> _Challenge_:
Read the records and gather each line that includes "follow".

Start of Entries

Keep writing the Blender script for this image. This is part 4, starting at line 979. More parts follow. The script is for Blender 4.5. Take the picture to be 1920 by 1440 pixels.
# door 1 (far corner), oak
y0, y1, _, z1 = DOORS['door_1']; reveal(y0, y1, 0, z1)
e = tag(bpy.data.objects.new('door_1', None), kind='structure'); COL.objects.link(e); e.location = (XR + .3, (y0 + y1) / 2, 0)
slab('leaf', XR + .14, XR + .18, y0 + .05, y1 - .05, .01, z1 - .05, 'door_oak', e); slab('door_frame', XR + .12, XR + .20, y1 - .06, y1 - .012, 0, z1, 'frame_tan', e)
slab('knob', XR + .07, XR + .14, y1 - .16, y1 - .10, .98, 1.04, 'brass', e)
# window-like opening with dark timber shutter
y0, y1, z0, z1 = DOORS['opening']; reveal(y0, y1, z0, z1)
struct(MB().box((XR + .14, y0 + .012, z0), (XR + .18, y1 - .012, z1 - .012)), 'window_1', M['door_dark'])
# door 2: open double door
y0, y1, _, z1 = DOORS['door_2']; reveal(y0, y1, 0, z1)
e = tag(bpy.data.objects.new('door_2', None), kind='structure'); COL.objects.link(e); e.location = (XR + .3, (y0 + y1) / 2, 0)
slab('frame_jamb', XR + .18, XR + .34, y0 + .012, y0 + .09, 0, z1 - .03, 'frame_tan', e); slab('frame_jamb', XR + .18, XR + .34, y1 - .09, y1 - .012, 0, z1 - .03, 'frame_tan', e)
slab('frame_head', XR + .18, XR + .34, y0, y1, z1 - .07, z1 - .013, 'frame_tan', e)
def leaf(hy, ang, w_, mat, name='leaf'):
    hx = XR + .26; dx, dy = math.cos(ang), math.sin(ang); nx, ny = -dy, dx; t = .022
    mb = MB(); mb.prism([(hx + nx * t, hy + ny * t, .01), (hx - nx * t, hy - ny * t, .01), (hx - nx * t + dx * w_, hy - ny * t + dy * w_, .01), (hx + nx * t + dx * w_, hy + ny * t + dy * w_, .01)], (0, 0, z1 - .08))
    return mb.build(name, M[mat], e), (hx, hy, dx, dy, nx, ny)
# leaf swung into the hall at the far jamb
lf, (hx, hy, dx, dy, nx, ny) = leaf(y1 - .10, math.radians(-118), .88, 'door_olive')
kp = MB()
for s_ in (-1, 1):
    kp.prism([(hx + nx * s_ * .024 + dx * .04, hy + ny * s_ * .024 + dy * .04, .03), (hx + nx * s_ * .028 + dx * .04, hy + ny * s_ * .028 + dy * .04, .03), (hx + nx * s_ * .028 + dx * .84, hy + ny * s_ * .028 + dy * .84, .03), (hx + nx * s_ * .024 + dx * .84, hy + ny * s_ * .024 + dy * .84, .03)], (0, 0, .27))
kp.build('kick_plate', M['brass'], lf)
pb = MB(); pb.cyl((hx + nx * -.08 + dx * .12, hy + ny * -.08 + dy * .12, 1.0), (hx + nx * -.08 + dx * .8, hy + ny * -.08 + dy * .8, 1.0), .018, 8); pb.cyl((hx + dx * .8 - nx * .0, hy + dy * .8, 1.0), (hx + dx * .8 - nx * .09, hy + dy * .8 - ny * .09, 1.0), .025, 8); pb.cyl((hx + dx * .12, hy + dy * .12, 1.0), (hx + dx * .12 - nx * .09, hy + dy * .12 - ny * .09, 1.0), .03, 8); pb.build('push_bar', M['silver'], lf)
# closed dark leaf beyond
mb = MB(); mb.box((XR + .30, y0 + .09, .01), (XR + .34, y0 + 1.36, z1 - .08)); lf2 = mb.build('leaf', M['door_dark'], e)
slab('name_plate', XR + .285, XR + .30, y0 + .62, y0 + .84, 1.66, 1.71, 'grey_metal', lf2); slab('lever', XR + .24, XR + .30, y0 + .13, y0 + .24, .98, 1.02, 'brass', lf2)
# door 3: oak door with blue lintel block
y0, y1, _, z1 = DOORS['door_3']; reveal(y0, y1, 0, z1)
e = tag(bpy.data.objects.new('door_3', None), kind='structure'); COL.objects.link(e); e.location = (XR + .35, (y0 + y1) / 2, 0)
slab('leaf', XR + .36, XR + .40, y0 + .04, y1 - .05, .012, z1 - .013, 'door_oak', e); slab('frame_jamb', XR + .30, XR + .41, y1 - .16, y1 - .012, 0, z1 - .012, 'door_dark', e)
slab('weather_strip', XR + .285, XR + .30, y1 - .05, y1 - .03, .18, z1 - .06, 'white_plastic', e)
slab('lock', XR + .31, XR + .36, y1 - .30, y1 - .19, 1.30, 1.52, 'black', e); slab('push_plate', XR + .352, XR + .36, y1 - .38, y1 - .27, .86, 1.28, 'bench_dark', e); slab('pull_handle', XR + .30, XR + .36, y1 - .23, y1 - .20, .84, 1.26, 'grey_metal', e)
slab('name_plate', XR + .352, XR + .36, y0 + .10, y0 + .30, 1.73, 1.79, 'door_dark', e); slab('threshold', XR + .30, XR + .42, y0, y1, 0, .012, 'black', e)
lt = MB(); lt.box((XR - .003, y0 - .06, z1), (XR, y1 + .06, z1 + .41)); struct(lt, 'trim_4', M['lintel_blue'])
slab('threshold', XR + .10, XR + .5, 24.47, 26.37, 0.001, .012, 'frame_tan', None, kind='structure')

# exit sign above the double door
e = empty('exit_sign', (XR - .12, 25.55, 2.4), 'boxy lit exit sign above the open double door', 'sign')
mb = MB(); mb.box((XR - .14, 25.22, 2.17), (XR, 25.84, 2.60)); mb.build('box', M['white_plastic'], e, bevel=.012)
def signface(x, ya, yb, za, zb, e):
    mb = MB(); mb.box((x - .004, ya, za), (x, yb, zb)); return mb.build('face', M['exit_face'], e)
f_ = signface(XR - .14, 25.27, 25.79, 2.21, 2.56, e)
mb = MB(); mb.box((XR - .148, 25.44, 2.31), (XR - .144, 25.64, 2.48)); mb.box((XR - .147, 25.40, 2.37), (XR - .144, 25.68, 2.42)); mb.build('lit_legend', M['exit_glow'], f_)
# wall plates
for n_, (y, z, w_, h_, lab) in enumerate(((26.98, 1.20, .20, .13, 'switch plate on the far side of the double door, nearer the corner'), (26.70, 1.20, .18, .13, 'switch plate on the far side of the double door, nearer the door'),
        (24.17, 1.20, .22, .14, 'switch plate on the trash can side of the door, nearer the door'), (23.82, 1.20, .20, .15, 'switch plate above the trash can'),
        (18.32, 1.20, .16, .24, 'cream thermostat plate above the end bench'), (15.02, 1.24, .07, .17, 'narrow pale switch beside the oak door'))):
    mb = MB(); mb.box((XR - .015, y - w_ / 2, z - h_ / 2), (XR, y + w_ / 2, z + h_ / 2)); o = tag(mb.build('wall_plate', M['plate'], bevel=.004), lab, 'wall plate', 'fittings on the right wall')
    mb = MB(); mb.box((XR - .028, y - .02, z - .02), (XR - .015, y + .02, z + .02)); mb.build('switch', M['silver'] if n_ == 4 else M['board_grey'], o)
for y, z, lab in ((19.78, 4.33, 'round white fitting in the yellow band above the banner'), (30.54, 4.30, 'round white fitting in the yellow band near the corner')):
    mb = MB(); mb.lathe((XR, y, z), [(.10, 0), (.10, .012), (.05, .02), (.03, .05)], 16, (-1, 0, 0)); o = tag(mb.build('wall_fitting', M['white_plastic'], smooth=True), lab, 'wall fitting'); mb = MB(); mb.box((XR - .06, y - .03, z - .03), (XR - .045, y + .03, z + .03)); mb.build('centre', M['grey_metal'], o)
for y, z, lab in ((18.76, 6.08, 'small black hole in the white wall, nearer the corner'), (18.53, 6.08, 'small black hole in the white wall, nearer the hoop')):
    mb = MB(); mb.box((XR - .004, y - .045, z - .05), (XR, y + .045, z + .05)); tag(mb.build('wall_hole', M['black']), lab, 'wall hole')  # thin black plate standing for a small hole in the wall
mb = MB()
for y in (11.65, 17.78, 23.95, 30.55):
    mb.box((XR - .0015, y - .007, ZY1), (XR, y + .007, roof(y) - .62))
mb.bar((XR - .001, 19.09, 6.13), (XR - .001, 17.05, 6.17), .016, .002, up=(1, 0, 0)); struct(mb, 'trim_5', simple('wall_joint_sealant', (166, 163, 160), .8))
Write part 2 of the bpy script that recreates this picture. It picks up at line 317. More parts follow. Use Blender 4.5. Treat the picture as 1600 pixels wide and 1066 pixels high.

End of Entries

> _The result_:
Keep writing the Blender script for this image. This is part 4, starting at line 979. More parts follow. The script is for Blender 4.5. Take the picture to be 1920 by 1440 pixels.
Write part 2 of the bpy script that recreates this picture. It picks up at line 317. More parts follow. Use Blender 4.5. Treat the picture as 1600 pixels wide and 1066 pixels high.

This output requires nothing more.